Good point. One historian remarked, about the Roman Empire, that any entity capable of unifying lowland Scotland with Arabia must have had it goin’ on. (I’m paraphrasing)
mark
(Well, somebody had to post it...)
Istanbul was Constantinople
Now it’s Istanbul not Constantinople
Been a long time gone
Old Constantinople’s still has Turkish delight
On a moonlight night
Evr’y gal in Constantinople
Is a Miss-stanbul, not Constantinople
So if you’ve date in Constantinople
She’ll be waiting in Istanbul
Even old New York was once New Amsterdam
Why they changed it, I can’t say
(People just liked it better that way)
[ Four Lads Lyrics are found on www.songlyrics.com ]

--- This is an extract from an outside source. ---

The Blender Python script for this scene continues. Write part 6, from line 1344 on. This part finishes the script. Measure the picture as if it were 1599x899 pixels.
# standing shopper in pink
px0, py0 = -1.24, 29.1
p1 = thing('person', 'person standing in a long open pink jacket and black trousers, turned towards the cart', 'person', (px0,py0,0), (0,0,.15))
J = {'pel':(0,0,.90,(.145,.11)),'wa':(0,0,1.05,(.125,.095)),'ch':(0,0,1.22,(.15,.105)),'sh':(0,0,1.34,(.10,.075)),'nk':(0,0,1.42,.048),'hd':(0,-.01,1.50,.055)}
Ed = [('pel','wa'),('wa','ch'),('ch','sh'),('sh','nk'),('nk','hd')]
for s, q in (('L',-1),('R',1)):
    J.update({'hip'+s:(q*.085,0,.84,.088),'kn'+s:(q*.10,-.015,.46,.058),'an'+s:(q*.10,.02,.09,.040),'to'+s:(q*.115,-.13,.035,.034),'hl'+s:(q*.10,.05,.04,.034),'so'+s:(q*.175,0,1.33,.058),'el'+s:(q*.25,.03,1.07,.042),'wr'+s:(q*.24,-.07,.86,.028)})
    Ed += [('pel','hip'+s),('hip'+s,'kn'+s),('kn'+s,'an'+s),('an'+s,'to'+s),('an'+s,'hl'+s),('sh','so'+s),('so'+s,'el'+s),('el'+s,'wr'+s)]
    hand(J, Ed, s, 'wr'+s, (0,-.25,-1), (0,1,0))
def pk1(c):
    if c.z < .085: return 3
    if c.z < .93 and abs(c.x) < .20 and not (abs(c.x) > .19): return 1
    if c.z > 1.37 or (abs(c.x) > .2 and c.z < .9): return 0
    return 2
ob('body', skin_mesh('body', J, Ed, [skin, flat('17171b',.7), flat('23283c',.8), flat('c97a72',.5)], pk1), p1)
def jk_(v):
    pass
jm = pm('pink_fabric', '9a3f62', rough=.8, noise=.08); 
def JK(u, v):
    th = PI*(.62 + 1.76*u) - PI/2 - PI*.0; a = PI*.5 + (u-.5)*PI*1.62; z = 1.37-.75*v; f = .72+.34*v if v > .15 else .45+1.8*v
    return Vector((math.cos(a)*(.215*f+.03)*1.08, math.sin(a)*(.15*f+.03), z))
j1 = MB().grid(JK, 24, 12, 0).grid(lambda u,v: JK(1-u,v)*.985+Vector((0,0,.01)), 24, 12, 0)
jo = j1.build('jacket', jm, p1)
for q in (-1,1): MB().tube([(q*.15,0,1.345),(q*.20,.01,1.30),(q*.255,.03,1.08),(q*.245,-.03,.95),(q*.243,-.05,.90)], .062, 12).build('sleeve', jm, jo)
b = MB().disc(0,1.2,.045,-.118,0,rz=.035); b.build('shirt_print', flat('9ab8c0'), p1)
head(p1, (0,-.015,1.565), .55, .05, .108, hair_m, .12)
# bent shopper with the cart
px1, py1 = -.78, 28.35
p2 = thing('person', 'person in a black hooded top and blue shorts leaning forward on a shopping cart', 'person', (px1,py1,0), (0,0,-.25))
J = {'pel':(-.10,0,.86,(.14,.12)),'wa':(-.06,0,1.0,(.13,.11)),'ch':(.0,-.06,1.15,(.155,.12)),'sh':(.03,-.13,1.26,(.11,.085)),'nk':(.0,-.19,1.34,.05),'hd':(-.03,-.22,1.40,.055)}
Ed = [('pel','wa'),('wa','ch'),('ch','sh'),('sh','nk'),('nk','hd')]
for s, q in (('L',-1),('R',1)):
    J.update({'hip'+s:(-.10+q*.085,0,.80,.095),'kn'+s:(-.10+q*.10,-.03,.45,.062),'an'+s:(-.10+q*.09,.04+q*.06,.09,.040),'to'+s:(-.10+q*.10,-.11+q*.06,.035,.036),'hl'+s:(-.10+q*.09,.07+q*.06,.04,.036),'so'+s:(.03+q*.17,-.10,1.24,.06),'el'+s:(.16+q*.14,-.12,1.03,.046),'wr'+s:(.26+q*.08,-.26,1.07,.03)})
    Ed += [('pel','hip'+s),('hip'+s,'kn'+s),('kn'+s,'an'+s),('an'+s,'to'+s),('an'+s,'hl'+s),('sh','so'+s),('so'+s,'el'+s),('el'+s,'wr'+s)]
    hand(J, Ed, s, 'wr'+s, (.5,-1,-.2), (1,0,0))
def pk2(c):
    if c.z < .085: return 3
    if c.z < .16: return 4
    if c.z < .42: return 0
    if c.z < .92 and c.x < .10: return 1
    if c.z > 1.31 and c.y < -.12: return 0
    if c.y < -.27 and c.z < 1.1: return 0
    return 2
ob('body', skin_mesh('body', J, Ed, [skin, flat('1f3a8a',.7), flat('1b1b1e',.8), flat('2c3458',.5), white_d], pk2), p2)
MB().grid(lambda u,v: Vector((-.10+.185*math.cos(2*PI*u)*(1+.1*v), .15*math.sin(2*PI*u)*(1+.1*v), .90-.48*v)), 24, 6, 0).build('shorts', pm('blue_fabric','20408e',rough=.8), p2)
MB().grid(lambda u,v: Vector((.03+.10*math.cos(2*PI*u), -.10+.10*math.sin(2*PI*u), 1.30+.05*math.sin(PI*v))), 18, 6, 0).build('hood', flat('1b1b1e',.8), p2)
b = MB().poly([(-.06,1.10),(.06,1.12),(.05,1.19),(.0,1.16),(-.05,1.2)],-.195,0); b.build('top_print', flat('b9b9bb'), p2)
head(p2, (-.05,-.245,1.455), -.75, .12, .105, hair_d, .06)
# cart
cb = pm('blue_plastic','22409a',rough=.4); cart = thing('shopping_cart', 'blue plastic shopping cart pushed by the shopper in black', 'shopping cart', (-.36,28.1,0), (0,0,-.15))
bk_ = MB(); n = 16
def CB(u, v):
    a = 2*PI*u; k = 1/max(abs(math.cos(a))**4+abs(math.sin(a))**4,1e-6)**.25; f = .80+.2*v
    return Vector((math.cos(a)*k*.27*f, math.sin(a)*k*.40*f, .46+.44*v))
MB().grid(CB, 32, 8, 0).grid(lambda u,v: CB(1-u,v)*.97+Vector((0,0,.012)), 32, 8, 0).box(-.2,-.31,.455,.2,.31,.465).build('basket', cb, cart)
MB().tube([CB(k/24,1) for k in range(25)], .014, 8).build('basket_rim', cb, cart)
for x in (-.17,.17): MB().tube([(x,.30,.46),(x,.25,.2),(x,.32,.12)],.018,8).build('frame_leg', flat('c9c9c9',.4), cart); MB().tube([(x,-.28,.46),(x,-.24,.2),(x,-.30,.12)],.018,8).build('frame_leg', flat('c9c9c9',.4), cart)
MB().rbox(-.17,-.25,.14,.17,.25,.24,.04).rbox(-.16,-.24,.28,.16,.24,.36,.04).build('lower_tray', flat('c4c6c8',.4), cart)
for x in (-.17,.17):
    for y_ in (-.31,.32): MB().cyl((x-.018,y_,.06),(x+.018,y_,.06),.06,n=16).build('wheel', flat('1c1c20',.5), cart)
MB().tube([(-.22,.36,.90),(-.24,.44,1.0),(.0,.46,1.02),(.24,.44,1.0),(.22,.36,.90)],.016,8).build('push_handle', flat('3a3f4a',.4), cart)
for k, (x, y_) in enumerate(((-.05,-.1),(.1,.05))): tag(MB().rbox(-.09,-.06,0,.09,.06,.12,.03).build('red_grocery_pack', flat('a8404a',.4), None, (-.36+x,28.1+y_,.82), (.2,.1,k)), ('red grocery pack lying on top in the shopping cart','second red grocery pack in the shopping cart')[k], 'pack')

Take me back to Constantinople
No, you can’t go back to Constantinople
Now it’s Istanbul, not Constantinople
Why did Constantinople get the works?
That’s nobody’s business but the Turks’
Istanbul!!
Istanbul!!
Even old New York was once New Amsterdam
Why they changed it, I can’t say
(People just liked it better that way)
Take me back to Constantinople
No, you can’t go back to Constantinople
Now it’s Istanbul, not Constantinople
Why did Constantinople get the works?
That’s nobody’s business but the Turks’
‘stanbul!!
Yeah, and just think — in 1492 there easily would have been people alive who had lived in Constantinople before it fell and who would’ve thought of themselves as Romans, or at least who had lived part of their lives as Romans. It’s poignant to think them hearing for the first time of the new world that had been discovered and named America.
Woohah! ‘Stambool BTT! (Sound of serious chair-dancing in background...)
Do the Russian Tsars count as continuations of the Russians?
Well they were Roman... descended from the Empire, they really were the real deal.. unlike the so called holy roman empire which was really kinda .. meh
Thanks Civ. The photos are gorgeous. The Icon of Saint George is magnificent, and a keeper.
bump
Well they thought of themselves as such,,, a lot of their culture was from contact with the Empire.
I read a great book, entitled, “Byzantium,” by Stephen Lawhead. If you enjoy historical fiction, I would recommend it.